After leaving church Monday afternoon, I took the schnoodle for a walk in Fleming Park in the blessed late October warmth. As I walked along the trail, I noticed that big black tree branch and wondered idly why it was so different from the other branches. The walk itself had been beautiful, with so many beautiful sights and smells.  The tree leaves were brilliant, and hawks and gulls wheeled about overhead. The woods smelled ripe and crisp. I found that as I walked and observed, I kept lapsing into prayer, thanking God for the beauty of the day. Other times, when my thoughts moved to people or situations of concern, I would lift them to God in prayer.

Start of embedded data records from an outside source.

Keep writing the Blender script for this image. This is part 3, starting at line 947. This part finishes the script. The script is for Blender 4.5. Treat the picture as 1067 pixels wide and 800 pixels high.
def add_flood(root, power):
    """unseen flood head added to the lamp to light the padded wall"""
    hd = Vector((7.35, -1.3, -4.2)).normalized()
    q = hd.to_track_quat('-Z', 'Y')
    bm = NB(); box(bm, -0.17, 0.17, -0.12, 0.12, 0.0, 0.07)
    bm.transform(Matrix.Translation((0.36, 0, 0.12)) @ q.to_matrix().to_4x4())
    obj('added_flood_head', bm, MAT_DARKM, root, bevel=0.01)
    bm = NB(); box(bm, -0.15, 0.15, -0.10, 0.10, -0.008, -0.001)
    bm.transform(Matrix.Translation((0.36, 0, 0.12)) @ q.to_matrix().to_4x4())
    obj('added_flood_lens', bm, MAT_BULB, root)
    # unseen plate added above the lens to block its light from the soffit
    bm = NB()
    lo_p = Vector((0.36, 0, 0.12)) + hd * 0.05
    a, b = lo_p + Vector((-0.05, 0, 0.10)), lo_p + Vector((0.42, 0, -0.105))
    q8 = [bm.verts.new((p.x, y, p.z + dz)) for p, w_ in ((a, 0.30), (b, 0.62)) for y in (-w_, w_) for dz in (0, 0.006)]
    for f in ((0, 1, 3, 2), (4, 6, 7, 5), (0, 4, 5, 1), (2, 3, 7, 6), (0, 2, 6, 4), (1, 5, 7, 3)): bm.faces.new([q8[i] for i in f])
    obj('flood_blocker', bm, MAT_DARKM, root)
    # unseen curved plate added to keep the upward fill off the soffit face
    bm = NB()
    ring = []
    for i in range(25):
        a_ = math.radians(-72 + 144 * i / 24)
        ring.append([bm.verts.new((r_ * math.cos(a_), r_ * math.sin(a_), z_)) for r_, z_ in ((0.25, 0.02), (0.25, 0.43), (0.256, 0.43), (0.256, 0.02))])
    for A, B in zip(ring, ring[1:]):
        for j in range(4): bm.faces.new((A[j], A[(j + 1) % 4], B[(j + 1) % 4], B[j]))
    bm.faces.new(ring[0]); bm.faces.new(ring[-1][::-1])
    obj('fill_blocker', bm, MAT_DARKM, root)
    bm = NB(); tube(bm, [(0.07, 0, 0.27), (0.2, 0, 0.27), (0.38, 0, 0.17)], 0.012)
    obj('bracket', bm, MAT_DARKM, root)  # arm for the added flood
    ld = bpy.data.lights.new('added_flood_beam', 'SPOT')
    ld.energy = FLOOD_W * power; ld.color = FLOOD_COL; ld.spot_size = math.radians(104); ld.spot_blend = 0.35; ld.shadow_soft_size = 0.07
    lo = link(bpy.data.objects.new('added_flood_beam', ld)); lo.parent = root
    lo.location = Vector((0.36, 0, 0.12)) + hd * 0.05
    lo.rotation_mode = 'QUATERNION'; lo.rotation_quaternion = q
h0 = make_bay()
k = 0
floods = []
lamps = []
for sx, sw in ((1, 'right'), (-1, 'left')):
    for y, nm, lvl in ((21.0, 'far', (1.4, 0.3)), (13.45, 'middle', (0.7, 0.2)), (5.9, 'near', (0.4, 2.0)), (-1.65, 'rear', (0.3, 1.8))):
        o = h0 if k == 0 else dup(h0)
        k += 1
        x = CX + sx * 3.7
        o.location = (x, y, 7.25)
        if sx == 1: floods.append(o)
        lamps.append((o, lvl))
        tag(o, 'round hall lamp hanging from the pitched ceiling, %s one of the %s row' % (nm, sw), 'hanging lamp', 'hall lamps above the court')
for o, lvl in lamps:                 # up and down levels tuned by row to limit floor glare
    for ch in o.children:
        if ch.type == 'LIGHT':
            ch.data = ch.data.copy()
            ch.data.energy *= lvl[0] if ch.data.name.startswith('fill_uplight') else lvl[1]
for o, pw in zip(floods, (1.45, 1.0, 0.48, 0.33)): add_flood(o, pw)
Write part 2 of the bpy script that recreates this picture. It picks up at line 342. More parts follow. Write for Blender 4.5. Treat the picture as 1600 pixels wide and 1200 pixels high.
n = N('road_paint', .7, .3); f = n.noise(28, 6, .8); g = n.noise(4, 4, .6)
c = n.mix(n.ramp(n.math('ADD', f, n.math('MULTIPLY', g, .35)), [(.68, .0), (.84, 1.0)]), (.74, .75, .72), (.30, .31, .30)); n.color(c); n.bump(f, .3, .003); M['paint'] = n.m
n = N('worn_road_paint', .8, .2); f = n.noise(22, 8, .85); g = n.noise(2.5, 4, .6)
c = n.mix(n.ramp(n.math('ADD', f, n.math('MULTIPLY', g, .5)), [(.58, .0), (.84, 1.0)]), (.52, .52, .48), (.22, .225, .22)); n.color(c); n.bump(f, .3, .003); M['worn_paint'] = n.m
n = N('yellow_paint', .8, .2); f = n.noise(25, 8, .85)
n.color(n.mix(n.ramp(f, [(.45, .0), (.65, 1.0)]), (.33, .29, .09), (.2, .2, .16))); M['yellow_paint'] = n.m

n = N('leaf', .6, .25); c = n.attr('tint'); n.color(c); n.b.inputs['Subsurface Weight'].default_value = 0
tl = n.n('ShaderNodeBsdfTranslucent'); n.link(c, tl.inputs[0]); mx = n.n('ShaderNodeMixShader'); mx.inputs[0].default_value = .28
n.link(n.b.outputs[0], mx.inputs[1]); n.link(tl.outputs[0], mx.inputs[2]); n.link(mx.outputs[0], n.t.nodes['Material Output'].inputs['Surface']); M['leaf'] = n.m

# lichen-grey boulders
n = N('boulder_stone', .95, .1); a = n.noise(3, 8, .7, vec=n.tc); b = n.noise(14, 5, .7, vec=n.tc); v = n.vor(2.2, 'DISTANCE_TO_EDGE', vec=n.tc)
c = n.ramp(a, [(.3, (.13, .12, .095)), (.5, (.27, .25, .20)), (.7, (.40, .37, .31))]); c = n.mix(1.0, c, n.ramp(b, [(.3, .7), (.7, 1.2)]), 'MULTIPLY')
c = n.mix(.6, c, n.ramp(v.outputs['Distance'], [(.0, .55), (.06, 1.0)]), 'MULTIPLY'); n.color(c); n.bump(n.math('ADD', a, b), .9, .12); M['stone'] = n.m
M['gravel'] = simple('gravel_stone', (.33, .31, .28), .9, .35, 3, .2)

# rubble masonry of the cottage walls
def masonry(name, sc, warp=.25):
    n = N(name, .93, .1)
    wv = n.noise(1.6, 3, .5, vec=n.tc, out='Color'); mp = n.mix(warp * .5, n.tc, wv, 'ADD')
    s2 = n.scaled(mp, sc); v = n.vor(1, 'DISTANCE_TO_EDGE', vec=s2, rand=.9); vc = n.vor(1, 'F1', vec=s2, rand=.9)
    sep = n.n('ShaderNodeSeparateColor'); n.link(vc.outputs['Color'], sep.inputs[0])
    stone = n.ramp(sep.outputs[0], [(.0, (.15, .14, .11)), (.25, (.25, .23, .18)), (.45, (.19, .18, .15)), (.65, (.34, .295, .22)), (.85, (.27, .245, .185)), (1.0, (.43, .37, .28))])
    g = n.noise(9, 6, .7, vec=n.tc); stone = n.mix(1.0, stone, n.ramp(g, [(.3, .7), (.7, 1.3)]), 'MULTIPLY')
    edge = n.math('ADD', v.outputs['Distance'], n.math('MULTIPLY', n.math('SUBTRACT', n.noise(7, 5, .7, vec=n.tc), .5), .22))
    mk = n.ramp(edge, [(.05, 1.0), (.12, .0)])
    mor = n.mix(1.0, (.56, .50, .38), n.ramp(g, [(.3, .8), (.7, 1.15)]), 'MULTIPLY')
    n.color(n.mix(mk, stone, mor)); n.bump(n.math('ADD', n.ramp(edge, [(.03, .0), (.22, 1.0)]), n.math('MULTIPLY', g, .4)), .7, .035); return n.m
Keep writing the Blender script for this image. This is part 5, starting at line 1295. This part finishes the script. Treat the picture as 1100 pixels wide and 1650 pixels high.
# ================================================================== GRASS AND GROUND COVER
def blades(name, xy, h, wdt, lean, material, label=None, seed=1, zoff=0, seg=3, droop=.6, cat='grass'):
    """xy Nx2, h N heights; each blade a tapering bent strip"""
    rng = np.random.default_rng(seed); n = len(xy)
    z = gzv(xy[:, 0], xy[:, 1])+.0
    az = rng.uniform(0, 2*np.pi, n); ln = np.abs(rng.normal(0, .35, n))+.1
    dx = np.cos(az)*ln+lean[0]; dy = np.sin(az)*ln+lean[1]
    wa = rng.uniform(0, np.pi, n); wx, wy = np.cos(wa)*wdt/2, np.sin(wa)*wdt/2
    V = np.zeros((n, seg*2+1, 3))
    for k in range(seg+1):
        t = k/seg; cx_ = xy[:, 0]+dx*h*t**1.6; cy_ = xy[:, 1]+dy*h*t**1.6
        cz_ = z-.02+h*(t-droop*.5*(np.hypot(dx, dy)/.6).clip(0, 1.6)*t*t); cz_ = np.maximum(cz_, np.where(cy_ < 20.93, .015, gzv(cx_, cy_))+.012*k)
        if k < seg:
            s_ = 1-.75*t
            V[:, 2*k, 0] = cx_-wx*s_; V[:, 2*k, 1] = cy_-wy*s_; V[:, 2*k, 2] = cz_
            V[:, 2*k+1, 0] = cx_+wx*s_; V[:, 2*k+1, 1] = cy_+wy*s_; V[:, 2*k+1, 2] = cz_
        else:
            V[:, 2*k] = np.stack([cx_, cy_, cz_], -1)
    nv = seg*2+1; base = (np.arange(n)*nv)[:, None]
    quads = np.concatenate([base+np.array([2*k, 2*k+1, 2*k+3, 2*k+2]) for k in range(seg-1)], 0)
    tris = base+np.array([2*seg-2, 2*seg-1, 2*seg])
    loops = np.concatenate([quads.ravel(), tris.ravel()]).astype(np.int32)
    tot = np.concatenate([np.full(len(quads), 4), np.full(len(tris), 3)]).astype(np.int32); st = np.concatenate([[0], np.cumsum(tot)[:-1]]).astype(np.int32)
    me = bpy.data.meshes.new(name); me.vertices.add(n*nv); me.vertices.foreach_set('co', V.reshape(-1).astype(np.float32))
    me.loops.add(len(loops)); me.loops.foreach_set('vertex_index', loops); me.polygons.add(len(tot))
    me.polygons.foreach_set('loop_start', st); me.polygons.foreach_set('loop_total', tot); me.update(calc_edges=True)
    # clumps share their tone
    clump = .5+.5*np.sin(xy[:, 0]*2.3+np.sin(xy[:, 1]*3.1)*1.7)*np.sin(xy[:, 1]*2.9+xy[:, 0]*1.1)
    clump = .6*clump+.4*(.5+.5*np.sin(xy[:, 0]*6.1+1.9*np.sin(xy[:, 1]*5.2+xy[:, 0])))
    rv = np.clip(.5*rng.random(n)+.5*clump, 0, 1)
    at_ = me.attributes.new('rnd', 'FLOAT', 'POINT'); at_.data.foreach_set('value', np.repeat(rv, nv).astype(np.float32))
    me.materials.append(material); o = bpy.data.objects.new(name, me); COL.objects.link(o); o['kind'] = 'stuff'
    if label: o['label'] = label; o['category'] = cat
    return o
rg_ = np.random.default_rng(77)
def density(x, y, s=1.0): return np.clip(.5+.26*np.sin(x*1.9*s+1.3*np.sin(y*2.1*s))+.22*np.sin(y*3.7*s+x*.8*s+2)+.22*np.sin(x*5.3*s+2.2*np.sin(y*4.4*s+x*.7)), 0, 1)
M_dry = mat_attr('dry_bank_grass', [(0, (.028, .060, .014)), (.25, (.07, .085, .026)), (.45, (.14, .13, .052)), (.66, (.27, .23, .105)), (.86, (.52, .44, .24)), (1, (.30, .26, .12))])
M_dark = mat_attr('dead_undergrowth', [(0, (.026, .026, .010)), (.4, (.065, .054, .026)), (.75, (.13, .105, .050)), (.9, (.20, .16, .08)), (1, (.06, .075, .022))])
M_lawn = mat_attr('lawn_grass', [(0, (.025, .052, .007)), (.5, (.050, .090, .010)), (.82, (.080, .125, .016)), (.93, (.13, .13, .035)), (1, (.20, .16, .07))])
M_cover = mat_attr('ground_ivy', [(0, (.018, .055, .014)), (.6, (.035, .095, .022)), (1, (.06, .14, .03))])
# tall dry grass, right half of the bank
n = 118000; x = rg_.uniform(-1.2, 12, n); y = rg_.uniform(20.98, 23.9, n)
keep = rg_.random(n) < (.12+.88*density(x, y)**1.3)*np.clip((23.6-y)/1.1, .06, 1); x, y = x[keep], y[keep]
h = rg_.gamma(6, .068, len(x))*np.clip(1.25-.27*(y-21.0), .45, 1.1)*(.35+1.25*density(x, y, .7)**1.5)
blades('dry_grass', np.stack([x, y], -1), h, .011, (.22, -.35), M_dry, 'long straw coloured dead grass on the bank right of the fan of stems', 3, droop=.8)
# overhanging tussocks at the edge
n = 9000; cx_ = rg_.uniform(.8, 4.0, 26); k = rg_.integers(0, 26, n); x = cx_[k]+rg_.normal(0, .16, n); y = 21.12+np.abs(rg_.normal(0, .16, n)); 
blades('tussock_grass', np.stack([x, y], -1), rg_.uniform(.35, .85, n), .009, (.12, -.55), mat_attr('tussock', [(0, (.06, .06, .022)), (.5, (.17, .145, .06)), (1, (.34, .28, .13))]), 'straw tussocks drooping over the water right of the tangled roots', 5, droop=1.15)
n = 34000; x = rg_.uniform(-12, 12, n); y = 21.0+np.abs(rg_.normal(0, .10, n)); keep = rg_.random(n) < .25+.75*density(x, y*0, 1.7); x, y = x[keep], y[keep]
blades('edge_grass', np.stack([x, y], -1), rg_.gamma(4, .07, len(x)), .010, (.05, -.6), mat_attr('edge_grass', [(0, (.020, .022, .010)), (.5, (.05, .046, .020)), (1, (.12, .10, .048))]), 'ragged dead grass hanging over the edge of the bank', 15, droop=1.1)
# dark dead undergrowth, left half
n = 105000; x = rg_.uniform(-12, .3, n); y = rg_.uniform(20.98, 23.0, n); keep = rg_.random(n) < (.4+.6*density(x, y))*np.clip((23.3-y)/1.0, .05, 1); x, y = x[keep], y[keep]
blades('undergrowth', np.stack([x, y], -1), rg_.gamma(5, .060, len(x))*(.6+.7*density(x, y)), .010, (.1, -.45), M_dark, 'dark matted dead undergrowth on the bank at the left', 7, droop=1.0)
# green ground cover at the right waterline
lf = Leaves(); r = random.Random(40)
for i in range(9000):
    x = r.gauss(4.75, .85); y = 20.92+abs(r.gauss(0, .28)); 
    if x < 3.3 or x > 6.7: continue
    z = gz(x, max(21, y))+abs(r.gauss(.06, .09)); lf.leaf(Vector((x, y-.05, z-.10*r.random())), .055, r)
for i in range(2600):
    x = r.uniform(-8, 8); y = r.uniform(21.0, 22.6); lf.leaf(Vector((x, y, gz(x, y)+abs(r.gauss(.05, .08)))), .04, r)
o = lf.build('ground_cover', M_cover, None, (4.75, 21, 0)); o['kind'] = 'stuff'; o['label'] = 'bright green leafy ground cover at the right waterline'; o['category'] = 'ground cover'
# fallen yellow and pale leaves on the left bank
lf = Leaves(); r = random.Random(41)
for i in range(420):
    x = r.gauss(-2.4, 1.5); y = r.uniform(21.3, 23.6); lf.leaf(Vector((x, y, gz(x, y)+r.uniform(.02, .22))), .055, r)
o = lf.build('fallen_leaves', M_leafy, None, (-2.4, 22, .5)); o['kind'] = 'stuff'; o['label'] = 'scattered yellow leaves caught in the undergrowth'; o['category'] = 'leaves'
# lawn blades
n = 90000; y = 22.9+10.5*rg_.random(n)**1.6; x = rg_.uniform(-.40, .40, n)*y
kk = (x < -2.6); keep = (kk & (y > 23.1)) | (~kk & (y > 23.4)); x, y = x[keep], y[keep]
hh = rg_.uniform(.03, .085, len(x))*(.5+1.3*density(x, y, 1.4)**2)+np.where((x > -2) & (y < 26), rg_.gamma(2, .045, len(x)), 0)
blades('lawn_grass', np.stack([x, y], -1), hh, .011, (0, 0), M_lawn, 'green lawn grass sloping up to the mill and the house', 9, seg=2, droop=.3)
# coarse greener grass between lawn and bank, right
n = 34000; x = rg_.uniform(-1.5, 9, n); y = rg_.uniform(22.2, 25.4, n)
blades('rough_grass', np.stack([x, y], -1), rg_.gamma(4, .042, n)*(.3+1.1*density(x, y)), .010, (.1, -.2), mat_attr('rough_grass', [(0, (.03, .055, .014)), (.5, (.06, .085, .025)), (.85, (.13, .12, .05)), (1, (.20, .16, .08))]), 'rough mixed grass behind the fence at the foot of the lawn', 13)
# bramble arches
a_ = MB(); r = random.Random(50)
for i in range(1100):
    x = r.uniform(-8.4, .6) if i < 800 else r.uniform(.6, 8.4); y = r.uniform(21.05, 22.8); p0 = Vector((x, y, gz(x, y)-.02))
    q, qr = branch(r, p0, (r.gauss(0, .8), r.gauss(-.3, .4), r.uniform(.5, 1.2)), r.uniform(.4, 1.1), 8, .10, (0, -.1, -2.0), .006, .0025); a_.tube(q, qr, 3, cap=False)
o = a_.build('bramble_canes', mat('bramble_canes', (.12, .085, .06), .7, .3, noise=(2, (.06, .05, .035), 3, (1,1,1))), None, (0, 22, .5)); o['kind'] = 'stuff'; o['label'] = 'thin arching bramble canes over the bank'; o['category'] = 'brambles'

It was that type of glorious walk that feels surrounded by the presence of God.

Until that moment when I came nose-to-nose with that unusually thick and black tree branch and realized that it was not a tree branch. 

It was a large black snake sunning in a tree.

All gentle and prayerful thoughts fled, and so did I.  (The picture above was taken from a safe distance, once I had stopped running and possibly screaming.)

As I write these words, I’m out of town at a seminar for pastors.  Ken Callahan is our leader, author of many books over the past decades.  His teaching today urged us to focus on and claim our strengths and those things that bring us joy.  He pointed out that to focus on those things that make us tense and anxious will serve simply to give those things power in our lives.

Case in point: my lovely walk in the woods became Death Encounter with Killer Snake in a heartbeat. My personal danger (which was, in reality, nonexistent) did not change a bit from the moment before I noticed the snake to the moment that I did see it. The snake was still sitting there, happily sunning, but his happy snaky sunning changed my experience only because I allowed it to.  My reality didn’t change, but what I gave my attention to did change.

I think Paul had it right in Philippians, when he said, “Finally, beloved, whatever is true, whatever is honourable, whatever is just, whatever is pure, whatever is pleasing, whatever is commendable, if there is any excellence and if there is anything worthy of praise, think about these things” (Philippians 4:8).